> [Set problem]
Output all the material that follows, exactly as given.

------------------------------------

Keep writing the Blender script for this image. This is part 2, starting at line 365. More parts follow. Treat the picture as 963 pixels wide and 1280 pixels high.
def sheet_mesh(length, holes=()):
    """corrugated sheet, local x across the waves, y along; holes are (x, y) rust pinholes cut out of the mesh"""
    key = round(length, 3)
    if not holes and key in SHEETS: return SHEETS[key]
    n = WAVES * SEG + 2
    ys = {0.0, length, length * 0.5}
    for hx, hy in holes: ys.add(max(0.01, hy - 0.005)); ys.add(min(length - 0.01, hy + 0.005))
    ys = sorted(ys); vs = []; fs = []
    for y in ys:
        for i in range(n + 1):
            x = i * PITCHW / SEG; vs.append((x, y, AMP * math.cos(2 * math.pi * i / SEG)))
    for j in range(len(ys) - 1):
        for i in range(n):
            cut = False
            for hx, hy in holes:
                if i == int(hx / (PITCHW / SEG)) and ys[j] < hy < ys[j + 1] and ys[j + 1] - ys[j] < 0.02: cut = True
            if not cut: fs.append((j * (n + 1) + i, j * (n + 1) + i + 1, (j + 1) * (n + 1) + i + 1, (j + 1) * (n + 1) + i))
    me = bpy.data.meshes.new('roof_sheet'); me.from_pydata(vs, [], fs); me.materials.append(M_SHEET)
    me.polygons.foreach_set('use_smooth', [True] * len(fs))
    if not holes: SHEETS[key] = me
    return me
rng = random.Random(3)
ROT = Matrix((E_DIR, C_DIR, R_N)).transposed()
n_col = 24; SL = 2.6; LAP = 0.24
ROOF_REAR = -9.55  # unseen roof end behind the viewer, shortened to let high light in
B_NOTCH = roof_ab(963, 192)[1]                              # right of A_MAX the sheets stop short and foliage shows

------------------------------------

> [Exercise answer]
Keep writing the Blender script for this image. This is part 2, starting at line 365. More parts follow. Treat the picture as 963 pixels wide and 1280 pixels high.
def sheet_mesh(length, holes=()):
    """corrugated sheet, local x across the waves, y along; holes are (x, y) rust pinholes cut out of the mesh"""
    key = round(length, 3)
    if not holes and key in SHEETS: return SHEETS[key]
    n = WAVES * SEG + 2
    ys = {0.0, length, length * 0.5}
    for hx, hy in holes: ys.add(max(0.01, hy - 0.005)); ys.add(min(length - 0.01, hy + 0.005))
    ys = sorted(ys); vs = []; fs = []
    for y in ys:
        for i in range(n + 1):
            x = i * PITCHW / SEG; vs.append((x, y, AMP * math.cos(2 * math.pi * i / SEG)))
    for j in range(len(ys) - 1):
        for i in range(n):
            cut = False
            for hx, hy in holes:
                if i == int(hx / (PITCHW / SEG)) and ys[j] < hy < ys[j + 1] and ys[j + 1] - ys[j] < 0.02: cut = True
            if not cut: fs.append((j * (n + 1) + i, j * (n + 1) + i + 1, (j + 1) * (n + 1) + i + 1, (j + 1) * (n + 1) + i))
    me = bpy.data.meshes.new('roof_sheet'); me.from_pydata(vs, [], fs); me.materials.append(M_SHEET)
    me.polygons.foreach_set('use_smooth', [True] * len(fs))
    if not holes: SHEETS[key] = me
    return me
rng = random.Random(3)
ROT = Matrix((E_DIR, C_DIR, R_N)).transposed()
n_col = 24; SL = 2.6; LAP = 0.24
ROOF_REAR = -9.55  # unseen roof end behind the viewer, shortened to let high light in
B_NOTCH = roof_ab(963, 192)[1]                              # right of A_MAX the sheets stop short and foliage shows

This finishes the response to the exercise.